Give an exact transcription of every line, dropping the images.
— start of RAW DATA —
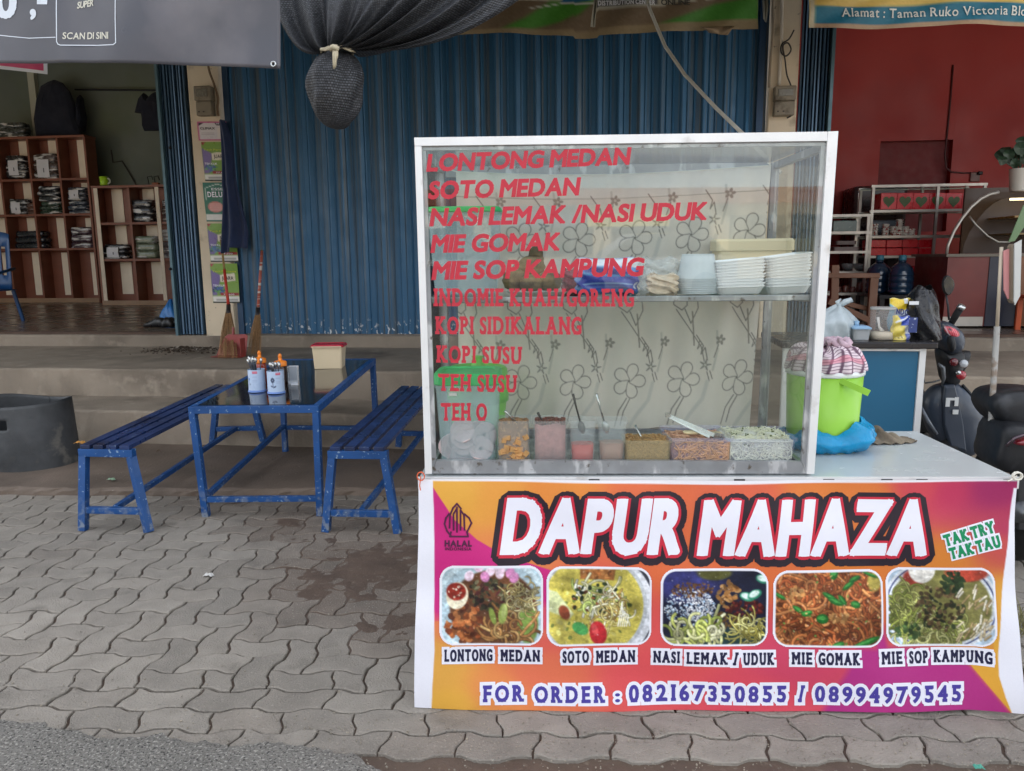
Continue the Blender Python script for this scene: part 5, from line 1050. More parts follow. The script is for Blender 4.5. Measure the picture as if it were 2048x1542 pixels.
b = MB(); [b.box(c+R3 @ Vector((wd*k, 0, hh*1.0)), (.004, wd*.82, .004), R3) for k in (-.5, .5)]; b.box(c+R3 @ Vector((0, wd*.41, hh)), (wd, .004, .004), R3); b.box(c+R3 @ Vector((wd*.2, -wd*.5, .004)), (wd*.8, wd*.3, .006), R3); b.build('edge', M('acrylic_edge', (226, 230, 236), rough=.15, var=.04), t)
c = ontop(660, 735); wd = pw(60, c); hh = pw(43, c); t = thing('food_tub', 'cream rectangular tub with a dark red lid on the table', 'tub', c); a_ = .13
rot = Matrix.Translation(c) @ Matrix.Rotation(a_, 4, 'Z')
MB(rot).loft([rr(wd*.86, wd*.6, .012, 0), rr(wd*.9, wd*.64, .014, .004), rr(wd*.99, wd*.72, .016, hh), rr(wd*.9, wd*.64, .014, hh)]).build('body', M('cream_tub', (222, 204, 170), rough=.4, var=.04), t)
MB(rot).loft([rr(wd*1.0, wd*.73, .016, hh+.0005), rr(wd*1.08, wd*.8, .02, hh+.002), rr(wd*1.08, wd*.8, .02, hh+.012), rr(wd*1.02, wd*.75, .02, hh+.02), rr(wd*.95, wd*.68, .018, hh+.021), rr(wd*.92, wd*.65, .018, hh+.017)]).build('lid', M('red_lid', (176, 28, 50), rough=.35, var=.05), t)
MB(rot).box((-.02*wd*0+wd*.0, -wd*.41, hh+.006), (wd*.98, .005, .009)).build('lip', M('tub_rim', (214, 190, 160), rough=.4), t)

# ================================================================== FORECOURT CLUTTER
c = G(58, 948); c2 = G(140, 905)
rb = M('worn_rubber', (66, 68, 70), rough=.6, var=.28, scale=7, bump=.25, bscale=40, wear=((122, 118, 110), 6, .6, .72), wear2=((40, 42, 44), 3, .5, .7))
cx, cy = Pt(58, 880, 5.0)[0], 5.0; r1 = pw(80, (cx, cy, .2)); r0 = r1*.97; zt = Pt(60, 800, cy)[2]; zb = .0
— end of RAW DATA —
» SOLUTION FOR THIS EXERCISE
Continue the Blender Python script for this scene: part 5, from line 1050. More parts follow. The script is for Blender 4.5. Measure the picture as if it were 2048x1542 pixels.
b = MB(); [b.box(c+R3 @ Vector((wd*k, 0, hh*1.0)), (.004, wd*.82, .004), R3) for k in (-.5, .5)]; b.box(c+R3 @ Vector((0, wd*.41, hh)), (wd, .004, .004), R3); b.box(c+R3 @ Vector((wd*.2, -wd*.5, .004)), (wd*.8, wd*.3, .006), R3); b.build('edge', M('acrylic_edge', (226, 230, 236), rough=.15, var=.04), t)
c = ontop(660, 735); wd = pw(60, c); hh = pw(43, c); t = thing('food_tub', 'cream rectangular tub with a dark red lid on the table', 'tub', c); a_ = .13
rot = Matrix.Translation(c) @ Matrix.Rotation(a_, 4, 'Z')
MB(rot).loft([rr(wd*.86, wd*.6, .012, 0), rr(wd*.9, wd*.64, .014, .004), rr(wd*.99, wd*.72, .016, hh), rr(wd*.9, wd*.64, .014, hh)]).build('body', M('cream_tub', (222, 204, 170), rough=.4, var=.04), t)
MB(rot).loft([rr(wd*1.0, wd*.73, .016, hh+.0005), rr(wd*1.08, wd*.8, .02, hh+.002), rr(wd*1.08, wd*.8, .02, hh+.012), rr(wd*1.02, wd*.75, .02, hh+.02), rr(wd*.95, wd*.68, .018, hh+.021), rr(wd*.92, wd*.65, .018, hh+.017)]).build('lid', M('red_lid', (176, 28, 50), rough=.35, var=.05), t)
MB(rot).box((-.02*wd*0+wd*.0, -wd*.41, hh+.006), (wd*.98, .005, .009)).build('lip', M('tub_rim', (214, 190, 160), rough=.4), t)

# ================================================================== FORECOURT CLUTTER
c = G(58, 948); c2 = G(140, 905)
rb = M('worn_rubber', (66, 68, 70), rough=.6, var=.28, scale=7, bump=.25, bscale=40, wear=((122, 118, 110), 6, .6, .72), wear2=((40, 42, 44), 3, .5, .7))
cx, cy = Pt(58, 880, 5.0)[0], 5.0; r1 = pw(80, (cx, cy, .2)); r0 = r1*.97; zt = Pt(60, 800, cy)[2]; zb = .0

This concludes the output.